Salatalara da diyecek yok, tüm malezemeler mevcut. Americano ve Fungi benim favorilerim yanında bir kadeh sarapla harika oluyor. Fungi ile beyaz, Americano ile de kırmızı şarabı tercih edebilirsiniz. Çalışanlar yıllardır aynı, benim için içeri girdiğimde aynısından diyebileceğim bir mekan:) 
Açıldığından beri müdavimiyim diyebilirim. 

Yazın caddenin kalabalığından uzaklaşarak kırmızı koltuklarına yayılıp hem sohbet etmek hem de ortalama fiyata lezziz yemekler yemek yiyebilmek adına doğru adres. Fiyat seçeceğiniz ek malzemeye göre değişiklik gösterebilir, hatırlatmakta fayda var.

Mekanın işleyişini de bilmeyenler için biraz anlatmam gerekirse; kapıdan girerken size kartlar verliyor ve içeride verdiğiniz sipariş doğrultusunda kartlarınızı işletiyorsunuz. 4 farklı bölüm var, İçecek (sıcak, alkollü içecekler ve tatlılar) Makarna, Pizza ve Salata. Bu üç bölümde ise aynı zamanda çorba, carpaccio, bruschetta ve alkolsüz içecek siparişi de verebilirsiniz. Birkaç gidişten sonra sistemi hiç yadırgamıyorsunuz. Hesabınızı çıkışın tam yanında bulunan kasalara kartınızı okutarak ödüyorsunuz. Ödeme yaparken tanıdığım kimsenin hayır diyemediği jelibonlardan birkaç adet kaçamak yapmayı da unutmayın. Avuçla alanını da görmedim değil.


Bu arada benim bahsetiğim ve sıklıkla gittiğim yer Suadiye Vapiano, aynı mekanı Nişantaşında da açtılar. Sanıyorum franchise olarak değil bireysel açıldı ve inanın menü ve işleyiş aynı olmasına rağmen tek bir lezzet bile birbiri ile eşleşmiyordu. Birçok insan da benimle aynı fikirde idi sanırım ki çok tutunamadan kapandı Nişantaşı şubesi. Demek istediğim mekan kadar çalışanların el lezzeti de çok önemli. Hala gitmeyen varsa bence denemeye değer…

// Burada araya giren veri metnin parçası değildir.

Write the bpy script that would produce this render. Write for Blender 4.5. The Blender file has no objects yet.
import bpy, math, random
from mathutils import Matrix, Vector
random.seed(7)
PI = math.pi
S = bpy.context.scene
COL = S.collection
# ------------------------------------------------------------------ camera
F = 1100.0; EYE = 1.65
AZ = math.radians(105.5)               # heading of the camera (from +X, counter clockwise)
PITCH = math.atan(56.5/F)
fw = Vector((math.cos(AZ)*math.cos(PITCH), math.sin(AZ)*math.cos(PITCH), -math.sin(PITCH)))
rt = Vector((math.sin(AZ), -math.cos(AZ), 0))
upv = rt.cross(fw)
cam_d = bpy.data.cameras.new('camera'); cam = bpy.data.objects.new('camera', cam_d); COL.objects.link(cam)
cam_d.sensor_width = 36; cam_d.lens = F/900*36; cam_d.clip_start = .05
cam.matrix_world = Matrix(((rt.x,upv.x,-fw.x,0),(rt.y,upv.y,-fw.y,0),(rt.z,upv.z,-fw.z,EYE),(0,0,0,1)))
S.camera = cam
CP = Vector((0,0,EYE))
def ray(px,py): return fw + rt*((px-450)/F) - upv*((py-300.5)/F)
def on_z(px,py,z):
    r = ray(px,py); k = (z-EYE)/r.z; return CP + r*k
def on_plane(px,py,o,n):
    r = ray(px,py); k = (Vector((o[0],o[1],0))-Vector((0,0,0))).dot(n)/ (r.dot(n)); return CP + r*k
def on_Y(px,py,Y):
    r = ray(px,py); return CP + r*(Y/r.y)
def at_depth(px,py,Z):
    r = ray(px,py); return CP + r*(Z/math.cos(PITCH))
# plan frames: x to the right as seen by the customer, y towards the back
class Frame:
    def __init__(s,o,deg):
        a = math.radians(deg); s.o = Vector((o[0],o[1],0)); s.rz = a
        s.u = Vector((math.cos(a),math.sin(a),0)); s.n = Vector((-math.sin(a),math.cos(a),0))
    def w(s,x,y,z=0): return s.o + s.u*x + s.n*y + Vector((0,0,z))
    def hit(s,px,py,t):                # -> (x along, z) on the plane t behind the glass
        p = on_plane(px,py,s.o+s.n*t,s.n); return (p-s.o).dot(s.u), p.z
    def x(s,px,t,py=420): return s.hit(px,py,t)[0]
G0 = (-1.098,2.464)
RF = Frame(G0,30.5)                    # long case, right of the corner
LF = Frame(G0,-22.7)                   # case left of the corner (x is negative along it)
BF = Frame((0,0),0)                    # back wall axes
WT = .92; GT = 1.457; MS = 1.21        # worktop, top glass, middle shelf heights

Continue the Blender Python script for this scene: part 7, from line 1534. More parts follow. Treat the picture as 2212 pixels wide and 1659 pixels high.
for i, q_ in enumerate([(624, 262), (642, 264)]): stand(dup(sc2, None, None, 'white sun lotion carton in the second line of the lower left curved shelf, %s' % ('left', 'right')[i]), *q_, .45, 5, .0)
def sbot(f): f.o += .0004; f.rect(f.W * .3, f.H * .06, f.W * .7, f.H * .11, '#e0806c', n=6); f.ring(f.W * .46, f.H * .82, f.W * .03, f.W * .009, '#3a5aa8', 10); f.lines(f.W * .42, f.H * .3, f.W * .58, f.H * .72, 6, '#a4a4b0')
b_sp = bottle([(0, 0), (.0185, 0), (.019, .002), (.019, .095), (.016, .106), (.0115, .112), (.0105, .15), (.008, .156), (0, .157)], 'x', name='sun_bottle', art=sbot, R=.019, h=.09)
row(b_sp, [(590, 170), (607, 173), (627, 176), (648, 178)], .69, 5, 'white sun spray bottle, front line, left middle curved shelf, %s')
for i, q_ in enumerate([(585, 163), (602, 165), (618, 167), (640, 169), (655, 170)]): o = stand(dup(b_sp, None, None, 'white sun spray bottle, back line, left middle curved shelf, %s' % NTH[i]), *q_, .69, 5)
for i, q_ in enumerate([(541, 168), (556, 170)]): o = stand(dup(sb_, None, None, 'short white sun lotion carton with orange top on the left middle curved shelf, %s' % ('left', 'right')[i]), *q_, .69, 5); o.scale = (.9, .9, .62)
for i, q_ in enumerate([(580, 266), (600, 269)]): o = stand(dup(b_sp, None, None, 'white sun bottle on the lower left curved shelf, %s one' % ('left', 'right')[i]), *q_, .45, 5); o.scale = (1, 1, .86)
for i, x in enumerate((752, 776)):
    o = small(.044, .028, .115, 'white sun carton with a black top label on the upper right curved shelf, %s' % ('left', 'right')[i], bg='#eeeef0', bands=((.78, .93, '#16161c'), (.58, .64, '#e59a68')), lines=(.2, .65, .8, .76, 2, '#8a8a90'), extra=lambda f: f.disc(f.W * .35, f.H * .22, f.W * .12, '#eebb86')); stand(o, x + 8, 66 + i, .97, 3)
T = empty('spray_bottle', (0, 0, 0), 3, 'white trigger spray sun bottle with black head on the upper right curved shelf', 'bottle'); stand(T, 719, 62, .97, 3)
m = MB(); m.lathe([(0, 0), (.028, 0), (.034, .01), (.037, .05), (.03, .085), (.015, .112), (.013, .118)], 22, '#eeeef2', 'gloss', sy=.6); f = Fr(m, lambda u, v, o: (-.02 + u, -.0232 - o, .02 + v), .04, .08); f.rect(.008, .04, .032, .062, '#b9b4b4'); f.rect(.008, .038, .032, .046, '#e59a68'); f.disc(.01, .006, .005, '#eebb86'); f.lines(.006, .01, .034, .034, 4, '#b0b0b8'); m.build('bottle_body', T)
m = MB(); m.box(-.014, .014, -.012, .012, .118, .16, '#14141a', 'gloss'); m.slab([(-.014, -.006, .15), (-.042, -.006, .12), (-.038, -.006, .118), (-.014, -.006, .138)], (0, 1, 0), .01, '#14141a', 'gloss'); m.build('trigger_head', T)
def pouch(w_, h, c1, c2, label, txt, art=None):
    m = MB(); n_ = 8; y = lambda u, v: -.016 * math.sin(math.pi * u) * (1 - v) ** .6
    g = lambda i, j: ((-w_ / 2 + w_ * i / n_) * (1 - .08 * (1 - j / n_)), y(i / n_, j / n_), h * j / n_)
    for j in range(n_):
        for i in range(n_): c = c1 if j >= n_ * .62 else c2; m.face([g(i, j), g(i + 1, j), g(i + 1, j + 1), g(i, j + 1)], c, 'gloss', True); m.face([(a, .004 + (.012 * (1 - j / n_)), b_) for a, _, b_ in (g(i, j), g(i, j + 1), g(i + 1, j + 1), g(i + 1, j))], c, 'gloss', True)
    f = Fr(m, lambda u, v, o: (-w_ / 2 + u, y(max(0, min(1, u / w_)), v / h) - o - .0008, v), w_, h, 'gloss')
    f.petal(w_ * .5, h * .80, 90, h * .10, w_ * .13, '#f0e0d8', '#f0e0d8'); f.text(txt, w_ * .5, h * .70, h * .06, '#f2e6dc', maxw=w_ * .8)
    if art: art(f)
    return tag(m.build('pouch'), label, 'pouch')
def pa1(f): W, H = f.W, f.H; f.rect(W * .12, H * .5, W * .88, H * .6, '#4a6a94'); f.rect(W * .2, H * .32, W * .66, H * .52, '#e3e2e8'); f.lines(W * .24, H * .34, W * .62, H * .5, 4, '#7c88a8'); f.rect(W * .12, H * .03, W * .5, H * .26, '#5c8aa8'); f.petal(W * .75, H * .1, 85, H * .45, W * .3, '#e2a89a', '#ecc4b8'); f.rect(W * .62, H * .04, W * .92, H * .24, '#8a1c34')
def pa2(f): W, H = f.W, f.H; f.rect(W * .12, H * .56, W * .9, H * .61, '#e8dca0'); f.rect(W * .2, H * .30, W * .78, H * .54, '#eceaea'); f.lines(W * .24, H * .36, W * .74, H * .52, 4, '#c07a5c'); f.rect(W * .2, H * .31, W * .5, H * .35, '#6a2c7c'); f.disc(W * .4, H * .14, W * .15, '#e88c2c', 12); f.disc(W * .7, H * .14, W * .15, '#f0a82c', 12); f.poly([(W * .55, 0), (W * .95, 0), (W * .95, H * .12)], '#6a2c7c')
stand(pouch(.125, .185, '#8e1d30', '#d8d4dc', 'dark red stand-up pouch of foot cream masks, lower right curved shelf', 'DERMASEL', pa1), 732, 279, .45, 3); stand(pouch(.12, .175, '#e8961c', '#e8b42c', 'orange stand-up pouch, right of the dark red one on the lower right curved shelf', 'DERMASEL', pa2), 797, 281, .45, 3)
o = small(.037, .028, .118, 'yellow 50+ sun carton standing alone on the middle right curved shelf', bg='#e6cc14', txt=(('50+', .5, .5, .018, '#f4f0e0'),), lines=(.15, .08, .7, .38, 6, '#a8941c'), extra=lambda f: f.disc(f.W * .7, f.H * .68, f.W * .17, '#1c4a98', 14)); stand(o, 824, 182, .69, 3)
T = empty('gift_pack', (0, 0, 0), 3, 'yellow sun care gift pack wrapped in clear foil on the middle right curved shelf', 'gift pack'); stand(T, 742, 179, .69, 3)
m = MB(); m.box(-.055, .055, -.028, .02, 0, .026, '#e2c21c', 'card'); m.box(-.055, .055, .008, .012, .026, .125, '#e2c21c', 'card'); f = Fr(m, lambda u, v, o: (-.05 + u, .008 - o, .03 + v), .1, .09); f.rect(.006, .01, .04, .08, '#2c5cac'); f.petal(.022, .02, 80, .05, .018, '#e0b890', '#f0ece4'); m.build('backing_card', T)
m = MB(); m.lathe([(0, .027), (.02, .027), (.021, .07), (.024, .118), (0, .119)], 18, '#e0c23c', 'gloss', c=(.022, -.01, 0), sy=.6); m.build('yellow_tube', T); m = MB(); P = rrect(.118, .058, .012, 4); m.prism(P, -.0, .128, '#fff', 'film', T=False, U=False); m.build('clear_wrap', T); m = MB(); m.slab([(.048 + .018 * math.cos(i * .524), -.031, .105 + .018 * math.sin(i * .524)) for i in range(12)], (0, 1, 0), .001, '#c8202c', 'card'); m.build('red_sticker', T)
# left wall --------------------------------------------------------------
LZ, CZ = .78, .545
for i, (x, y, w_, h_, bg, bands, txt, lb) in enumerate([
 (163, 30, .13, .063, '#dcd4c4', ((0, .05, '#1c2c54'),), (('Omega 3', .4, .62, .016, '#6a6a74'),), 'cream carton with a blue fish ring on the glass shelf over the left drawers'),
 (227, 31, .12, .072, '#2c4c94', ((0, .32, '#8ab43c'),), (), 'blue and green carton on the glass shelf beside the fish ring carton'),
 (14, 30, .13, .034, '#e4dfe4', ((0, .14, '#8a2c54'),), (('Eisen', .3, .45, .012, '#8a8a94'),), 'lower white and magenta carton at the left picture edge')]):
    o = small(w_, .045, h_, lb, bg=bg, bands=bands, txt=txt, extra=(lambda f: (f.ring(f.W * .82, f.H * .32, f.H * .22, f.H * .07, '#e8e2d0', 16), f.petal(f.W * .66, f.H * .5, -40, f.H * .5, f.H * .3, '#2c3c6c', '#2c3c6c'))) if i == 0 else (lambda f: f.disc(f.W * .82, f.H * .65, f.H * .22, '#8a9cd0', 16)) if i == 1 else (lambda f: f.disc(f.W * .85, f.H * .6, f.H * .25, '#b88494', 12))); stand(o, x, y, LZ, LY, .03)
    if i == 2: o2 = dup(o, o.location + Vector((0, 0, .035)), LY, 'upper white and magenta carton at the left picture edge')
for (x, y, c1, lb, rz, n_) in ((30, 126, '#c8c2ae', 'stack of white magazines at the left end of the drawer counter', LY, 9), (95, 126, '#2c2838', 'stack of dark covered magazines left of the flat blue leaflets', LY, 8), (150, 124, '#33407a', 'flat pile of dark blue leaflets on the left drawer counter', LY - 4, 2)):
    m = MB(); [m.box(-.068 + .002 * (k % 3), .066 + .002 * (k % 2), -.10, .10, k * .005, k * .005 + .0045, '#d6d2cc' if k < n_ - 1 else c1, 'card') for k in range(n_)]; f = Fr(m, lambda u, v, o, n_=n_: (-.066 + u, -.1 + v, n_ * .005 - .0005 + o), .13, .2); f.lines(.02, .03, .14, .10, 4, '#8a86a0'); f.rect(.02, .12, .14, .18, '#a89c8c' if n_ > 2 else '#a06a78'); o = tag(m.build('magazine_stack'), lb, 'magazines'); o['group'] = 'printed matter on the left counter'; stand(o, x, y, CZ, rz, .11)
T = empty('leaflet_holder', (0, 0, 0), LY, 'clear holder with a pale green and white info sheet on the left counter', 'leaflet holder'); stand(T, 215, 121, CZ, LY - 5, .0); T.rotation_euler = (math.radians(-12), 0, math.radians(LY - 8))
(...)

Suadiye Mh. Selim Ragıp Emeç Sk No:4, 34000 İstanbul
0216-464 4265

21 Şubat 2013 Perşembe

Anzer Sofrası

Yolunuz Sarıyer'e düşerse Hacı Osman yokuşunun denize kavuştuğu yerde sizi bekliyor Anzer Sofrası. Karadeniz mutfağını seviyorsanız ziyaret etmeye değer diyorum.
Menüde neler yok ki; Karalaha çorbası, Çayeli Kurufasulyesi, Muhlama, Karalaha dolması, Hamsili Pilav, Hamsi Tava, Trabzon kavurma, Turşu Kavurma ve Laz böreği tatlısına kadar...

Yook ben asla Karadeniz yemeği yemem derseniz köfte ya da tavuk ızgara,  pilav ve mercimek çorba da mevcut. Menü aslında oldukça sade sadece hepsini bir anda gördüğünüzde ne yemek istediğinize karar vermeniz gerekiyor. Biz biraz aç mı gittik gözümüz mü doymadı nedir bilmem ama Karadeniz mutfağına ait olan lezzetlerden Hamsi haric hepsini denedik. Kurusafulye ve muhlamaya gerçekten diyecek yok, ağzınızı şapırdata şapırdata yememeye özen gösterin:)
Karalaha dolmasının yaprakları biraz sert ve kıymasıda benim ağız tadıma göre biraz ağırdı ama yine de size kalmış, denenebilir.
Menüyü görünce birden sipariş etmek yerine yavaş yavaş ısmarlamanızı tavsiye ederim. Fiyatlar oldukça makul, öğlen yemekleri için farklı bir lezzet durağı olabilir. Dekorasyon anlamında fazla bir beklentiniz olmasın esnaf lokantası tadında, hizmet eden kişiler oldukça cana yakın. Lokantanın duvarlarına bakarsanız baya bir ünlü akınınada uğramış. Bilen biliyor burayı ve tavsiye ediyor. Hatıra olsun derseniz bir resimde siz çektirin.
Mısır ekmeği yemeden sofradan kalkmayacağınızı düşündüğümden ona hiç deyinmedim bile:)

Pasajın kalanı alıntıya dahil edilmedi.